Fracture Behavior of Closed-cell Polyvinylchloride Foam Subjected to Low-velocity Impact

Abstract

Mode I impact fracture experiments were carried-out on three grades of Divinycell foam using single edge notched bend (SENB) specimens. A drop-weight rig was used to perform the low-velocity impact fracture tests. SENB specimens were tested at various impact potential energies by varying the drop-height in order to determine the critical impact potential energy at which the crack growth initiates from the notch tip. Three-dimensional linear-elastic finite element simulations of impact behavior of the SENB specimen were carried-out. The virtual crack closure technique was applied to analyze the strain energy release rate under impact loading. The mode I impact fracture toughness was characterized in terms of the critical dynamic strain energy release rate at the onset of crack growth from the notch tip. It was found that the impact fracture toughness increases rapidly with increasing the foam density. SENB specimens were tested also under static loading.
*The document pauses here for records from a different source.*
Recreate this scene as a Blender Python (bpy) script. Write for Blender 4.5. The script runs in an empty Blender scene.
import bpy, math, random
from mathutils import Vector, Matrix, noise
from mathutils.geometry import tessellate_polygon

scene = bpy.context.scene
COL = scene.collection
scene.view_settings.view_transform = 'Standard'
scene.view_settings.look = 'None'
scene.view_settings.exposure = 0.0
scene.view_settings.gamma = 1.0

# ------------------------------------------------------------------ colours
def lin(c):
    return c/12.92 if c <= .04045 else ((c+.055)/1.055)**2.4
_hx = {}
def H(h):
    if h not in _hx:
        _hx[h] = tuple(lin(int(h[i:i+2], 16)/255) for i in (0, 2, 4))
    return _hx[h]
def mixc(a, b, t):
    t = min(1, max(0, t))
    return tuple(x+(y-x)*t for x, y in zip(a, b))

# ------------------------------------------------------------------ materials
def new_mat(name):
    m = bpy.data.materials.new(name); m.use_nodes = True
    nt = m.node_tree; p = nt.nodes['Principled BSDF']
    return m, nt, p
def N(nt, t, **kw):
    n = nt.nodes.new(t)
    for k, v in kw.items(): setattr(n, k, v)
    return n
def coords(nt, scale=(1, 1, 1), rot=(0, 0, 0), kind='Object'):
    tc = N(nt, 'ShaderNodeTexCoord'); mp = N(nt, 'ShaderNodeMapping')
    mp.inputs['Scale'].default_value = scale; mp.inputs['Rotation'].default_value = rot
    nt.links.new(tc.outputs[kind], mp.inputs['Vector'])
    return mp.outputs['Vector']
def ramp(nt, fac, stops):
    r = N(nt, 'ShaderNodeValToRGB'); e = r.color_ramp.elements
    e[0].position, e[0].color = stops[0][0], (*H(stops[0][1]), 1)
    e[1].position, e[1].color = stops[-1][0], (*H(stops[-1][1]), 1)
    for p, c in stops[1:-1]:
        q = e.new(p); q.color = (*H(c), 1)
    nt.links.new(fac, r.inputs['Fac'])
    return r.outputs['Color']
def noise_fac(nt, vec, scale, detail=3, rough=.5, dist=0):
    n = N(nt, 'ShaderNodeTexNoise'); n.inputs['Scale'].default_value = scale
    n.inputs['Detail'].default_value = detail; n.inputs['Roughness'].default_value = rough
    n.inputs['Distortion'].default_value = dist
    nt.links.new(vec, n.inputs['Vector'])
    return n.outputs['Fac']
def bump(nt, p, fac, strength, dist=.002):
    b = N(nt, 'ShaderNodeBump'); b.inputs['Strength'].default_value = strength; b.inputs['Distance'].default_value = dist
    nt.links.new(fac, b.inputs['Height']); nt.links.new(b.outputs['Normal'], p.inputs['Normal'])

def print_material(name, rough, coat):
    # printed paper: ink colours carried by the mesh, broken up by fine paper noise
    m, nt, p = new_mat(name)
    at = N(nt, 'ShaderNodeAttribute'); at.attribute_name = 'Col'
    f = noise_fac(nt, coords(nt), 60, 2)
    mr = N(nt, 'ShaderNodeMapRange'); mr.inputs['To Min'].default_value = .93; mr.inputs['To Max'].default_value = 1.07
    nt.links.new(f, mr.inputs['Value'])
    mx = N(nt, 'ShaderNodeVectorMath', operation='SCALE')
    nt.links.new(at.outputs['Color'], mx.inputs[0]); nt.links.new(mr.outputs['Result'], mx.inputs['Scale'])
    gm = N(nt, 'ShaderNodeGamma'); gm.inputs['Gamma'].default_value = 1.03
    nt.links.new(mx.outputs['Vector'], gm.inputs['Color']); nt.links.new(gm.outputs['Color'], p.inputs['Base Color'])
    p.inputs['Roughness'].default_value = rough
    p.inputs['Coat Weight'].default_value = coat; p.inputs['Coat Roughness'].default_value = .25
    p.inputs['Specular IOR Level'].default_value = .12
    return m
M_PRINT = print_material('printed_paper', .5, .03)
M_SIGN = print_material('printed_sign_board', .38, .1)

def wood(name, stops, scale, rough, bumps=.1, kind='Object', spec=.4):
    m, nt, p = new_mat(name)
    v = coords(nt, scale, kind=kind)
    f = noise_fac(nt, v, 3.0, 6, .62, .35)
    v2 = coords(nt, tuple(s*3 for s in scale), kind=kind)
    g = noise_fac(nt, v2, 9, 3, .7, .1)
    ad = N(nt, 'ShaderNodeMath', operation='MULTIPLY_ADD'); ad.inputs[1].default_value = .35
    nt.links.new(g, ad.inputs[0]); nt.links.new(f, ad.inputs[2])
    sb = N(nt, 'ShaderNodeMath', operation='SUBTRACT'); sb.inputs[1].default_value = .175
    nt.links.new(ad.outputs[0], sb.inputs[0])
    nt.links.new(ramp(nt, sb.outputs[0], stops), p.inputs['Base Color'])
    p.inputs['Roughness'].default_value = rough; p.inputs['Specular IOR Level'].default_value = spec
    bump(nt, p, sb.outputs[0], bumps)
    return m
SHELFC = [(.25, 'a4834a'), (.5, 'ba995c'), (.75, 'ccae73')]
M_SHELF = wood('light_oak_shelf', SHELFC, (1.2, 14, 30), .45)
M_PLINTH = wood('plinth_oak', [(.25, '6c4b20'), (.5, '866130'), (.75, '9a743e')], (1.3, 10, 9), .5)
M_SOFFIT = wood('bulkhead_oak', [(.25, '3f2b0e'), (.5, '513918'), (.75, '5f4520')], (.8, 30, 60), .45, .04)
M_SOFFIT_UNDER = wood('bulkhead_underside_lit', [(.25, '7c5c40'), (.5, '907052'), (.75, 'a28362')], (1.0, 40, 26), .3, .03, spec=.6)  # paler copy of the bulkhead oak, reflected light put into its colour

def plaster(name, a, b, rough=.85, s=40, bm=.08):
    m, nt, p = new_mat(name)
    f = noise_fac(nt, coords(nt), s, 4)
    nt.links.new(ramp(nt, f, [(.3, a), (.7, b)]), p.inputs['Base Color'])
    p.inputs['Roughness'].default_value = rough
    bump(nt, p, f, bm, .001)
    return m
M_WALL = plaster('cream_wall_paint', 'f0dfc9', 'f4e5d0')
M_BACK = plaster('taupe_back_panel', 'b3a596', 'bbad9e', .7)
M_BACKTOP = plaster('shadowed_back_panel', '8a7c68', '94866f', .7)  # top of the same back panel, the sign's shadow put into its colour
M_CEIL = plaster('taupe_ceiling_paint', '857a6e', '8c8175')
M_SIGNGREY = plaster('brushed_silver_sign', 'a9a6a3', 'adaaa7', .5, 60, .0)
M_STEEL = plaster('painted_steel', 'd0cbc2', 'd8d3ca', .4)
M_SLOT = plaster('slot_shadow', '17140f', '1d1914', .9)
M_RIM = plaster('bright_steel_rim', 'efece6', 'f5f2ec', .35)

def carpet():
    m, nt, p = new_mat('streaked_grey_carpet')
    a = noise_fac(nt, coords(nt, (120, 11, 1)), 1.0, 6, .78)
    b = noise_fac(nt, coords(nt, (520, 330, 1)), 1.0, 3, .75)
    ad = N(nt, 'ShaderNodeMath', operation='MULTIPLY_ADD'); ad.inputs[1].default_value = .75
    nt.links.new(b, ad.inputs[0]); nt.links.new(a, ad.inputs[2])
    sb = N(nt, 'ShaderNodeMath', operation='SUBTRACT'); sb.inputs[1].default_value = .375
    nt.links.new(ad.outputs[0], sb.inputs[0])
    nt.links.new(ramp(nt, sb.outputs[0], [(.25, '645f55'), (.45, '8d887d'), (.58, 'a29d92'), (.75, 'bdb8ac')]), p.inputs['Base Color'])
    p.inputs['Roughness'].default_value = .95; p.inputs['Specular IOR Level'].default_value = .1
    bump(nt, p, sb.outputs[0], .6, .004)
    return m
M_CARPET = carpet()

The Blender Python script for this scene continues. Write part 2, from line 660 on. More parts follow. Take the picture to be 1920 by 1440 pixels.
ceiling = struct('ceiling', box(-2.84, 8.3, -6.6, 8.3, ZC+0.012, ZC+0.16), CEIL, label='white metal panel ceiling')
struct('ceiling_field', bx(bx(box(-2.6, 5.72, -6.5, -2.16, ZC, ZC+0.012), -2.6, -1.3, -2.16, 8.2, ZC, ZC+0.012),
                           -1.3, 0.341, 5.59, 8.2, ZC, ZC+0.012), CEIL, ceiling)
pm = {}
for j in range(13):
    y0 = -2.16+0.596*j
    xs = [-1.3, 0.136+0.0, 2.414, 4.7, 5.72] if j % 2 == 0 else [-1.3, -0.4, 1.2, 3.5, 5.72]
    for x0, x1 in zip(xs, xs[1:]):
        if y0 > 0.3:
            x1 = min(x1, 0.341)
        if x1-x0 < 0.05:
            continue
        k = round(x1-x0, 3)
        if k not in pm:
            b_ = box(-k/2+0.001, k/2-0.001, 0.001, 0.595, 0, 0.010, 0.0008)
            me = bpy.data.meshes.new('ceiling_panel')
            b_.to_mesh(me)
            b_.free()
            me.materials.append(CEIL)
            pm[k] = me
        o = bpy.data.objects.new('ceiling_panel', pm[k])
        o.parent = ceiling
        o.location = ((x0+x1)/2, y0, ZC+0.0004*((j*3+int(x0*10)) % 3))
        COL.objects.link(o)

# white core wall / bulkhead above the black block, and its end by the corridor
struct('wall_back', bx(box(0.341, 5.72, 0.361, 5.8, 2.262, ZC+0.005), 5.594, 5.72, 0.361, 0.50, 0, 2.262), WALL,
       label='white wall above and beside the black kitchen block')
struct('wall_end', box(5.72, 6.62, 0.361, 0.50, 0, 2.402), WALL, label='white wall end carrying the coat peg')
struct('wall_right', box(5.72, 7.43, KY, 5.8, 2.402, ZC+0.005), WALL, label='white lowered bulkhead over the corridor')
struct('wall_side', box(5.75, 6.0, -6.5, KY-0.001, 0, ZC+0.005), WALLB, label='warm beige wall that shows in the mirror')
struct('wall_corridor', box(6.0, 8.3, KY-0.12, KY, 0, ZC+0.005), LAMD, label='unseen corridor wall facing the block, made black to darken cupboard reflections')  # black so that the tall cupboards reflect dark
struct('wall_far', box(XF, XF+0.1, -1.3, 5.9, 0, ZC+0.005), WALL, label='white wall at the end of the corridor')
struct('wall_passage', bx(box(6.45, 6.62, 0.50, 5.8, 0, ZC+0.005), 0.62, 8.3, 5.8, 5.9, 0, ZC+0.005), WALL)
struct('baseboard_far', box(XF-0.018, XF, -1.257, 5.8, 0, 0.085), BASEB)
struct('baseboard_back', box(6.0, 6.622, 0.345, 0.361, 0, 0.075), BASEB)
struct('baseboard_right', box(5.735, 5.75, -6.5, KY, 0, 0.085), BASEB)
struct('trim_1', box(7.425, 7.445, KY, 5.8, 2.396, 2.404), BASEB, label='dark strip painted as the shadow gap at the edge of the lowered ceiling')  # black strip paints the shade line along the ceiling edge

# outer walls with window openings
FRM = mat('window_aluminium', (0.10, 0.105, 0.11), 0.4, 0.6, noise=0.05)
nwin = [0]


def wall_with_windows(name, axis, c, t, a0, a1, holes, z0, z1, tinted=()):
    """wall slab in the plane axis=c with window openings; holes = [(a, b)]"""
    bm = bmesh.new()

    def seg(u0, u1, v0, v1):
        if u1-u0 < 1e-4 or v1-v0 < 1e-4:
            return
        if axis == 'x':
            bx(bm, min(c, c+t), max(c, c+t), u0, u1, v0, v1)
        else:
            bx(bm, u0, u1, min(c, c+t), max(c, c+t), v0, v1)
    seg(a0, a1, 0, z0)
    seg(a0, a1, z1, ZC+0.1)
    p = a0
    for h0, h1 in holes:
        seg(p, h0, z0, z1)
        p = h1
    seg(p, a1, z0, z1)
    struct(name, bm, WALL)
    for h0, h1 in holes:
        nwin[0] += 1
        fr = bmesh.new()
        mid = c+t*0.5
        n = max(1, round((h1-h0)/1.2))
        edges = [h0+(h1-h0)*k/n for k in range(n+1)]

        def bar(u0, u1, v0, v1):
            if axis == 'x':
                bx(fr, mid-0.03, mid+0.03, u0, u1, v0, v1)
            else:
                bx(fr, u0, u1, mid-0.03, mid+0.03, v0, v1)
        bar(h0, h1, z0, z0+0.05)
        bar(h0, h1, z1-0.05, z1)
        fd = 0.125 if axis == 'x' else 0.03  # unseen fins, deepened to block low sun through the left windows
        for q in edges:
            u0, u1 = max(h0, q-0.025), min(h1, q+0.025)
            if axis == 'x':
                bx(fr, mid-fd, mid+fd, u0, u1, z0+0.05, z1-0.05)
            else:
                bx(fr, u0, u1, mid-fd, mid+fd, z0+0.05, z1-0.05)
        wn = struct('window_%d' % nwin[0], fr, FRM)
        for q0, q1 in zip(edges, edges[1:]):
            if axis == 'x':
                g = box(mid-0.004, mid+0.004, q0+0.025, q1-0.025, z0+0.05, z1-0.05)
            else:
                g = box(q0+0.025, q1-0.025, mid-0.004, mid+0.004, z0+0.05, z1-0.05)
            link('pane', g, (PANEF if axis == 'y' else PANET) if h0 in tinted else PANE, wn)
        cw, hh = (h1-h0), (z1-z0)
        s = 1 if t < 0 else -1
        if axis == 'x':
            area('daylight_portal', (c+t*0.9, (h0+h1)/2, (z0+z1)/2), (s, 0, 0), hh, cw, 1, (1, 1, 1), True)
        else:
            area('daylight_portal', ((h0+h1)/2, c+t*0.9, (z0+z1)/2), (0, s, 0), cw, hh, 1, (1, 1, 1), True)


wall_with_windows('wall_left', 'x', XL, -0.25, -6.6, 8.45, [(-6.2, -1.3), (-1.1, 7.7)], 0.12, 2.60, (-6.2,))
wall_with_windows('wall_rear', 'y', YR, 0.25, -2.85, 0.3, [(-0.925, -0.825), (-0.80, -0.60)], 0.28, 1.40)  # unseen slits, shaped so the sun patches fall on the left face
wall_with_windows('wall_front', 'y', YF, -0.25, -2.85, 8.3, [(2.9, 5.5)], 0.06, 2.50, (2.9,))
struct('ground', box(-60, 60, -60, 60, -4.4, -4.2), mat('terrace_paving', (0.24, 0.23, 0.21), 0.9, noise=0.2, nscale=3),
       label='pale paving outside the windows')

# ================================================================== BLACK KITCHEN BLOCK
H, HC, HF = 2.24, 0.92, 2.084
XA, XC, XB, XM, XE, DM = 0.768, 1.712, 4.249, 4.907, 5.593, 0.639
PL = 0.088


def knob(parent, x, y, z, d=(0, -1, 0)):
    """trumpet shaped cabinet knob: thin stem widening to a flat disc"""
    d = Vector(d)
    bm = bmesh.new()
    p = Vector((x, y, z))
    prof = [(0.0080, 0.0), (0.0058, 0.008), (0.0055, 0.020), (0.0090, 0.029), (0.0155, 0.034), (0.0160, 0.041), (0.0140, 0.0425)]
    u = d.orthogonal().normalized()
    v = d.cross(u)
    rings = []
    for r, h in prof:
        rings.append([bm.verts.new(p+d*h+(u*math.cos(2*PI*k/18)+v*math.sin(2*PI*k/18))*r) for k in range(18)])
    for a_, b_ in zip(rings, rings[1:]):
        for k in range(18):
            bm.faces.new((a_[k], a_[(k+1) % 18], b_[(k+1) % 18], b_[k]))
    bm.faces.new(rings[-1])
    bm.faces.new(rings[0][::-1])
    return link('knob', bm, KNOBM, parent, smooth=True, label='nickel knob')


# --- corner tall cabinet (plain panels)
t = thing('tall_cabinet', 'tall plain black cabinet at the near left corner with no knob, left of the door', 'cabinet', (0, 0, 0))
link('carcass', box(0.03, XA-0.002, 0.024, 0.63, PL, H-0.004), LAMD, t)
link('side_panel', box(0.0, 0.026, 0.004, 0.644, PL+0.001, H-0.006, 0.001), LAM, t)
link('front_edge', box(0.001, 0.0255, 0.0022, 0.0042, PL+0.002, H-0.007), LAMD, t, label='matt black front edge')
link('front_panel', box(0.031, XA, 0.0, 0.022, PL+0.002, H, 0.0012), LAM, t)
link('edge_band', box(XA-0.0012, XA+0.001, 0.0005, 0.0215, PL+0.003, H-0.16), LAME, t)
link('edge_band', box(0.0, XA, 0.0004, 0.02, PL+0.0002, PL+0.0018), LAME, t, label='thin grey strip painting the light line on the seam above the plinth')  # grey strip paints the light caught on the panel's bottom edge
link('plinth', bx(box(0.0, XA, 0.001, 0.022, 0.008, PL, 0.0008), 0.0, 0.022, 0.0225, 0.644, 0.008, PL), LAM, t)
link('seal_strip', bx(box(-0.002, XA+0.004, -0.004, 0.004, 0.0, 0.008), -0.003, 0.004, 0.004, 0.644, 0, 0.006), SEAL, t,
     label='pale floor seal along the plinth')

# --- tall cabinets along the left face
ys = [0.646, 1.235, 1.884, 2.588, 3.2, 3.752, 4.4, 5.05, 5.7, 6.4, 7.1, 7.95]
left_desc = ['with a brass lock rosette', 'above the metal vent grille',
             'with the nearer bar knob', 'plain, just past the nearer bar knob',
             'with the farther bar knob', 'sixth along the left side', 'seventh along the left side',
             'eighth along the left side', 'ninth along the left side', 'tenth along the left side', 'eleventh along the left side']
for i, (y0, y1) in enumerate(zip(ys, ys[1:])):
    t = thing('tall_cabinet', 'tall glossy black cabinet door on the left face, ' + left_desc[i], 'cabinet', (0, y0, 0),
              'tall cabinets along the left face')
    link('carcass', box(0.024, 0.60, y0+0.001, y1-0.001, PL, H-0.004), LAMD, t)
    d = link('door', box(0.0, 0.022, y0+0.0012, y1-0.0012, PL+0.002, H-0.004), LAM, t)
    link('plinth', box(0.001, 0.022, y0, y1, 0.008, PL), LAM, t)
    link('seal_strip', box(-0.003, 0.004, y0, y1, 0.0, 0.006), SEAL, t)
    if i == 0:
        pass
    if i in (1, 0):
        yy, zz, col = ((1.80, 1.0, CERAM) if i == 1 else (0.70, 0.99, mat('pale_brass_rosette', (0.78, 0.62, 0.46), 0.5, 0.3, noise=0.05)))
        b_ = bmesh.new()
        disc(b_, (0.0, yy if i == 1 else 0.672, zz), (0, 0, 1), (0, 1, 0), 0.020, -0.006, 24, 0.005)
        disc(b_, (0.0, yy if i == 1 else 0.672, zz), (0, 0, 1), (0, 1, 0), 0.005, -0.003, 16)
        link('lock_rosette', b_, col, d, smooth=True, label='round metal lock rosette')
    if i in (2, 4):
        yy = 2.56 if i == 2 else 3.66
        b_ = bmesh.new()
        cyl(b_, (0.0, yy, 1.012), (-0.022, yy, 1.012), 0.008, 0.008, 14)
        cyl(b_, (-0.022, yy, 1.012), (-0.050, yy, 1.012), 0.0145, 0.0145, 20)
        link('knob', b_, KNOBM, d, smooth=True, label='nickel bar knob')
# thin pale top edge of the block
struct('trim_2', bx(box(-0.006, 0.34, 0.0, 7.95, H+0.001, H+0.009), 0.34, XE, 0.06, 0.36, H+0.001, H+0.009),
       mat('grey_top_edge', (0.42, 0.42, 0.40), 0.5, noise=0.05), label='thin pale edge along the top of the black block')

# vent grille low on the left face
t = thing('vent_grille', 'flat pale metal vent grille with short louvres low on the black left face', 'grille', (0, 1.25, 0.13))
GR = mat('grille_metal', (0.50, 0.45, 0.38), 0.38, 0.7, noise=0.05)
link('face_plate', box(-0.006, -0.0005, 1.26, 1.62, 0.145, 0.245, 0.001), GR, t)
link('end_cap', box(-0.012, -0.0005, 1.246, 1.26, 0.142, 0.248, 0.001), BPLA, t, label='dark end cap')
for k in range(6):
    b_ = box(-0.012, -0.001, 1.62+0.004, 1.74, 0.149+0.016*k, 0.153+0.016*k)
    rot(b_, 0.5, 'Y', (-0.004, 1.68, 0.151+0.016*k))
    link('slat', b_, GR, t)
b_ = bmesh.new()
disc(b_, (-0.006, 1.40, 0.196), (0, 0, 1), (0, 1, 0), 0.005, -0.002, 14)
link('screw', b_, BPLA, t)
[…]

The mode I static fracture toughness was extracted from the test data by the virtual crack closure technique in conjunction with finite element simulations. It was found that the impact fracture toughness is between 20.5% and 28.2% lower than the static one for the different grades. This finding indicates that the static fracture toughness should not be used in the fracture mechanics based design of rigid foam structures which are subjected to impact loading during their lifetime.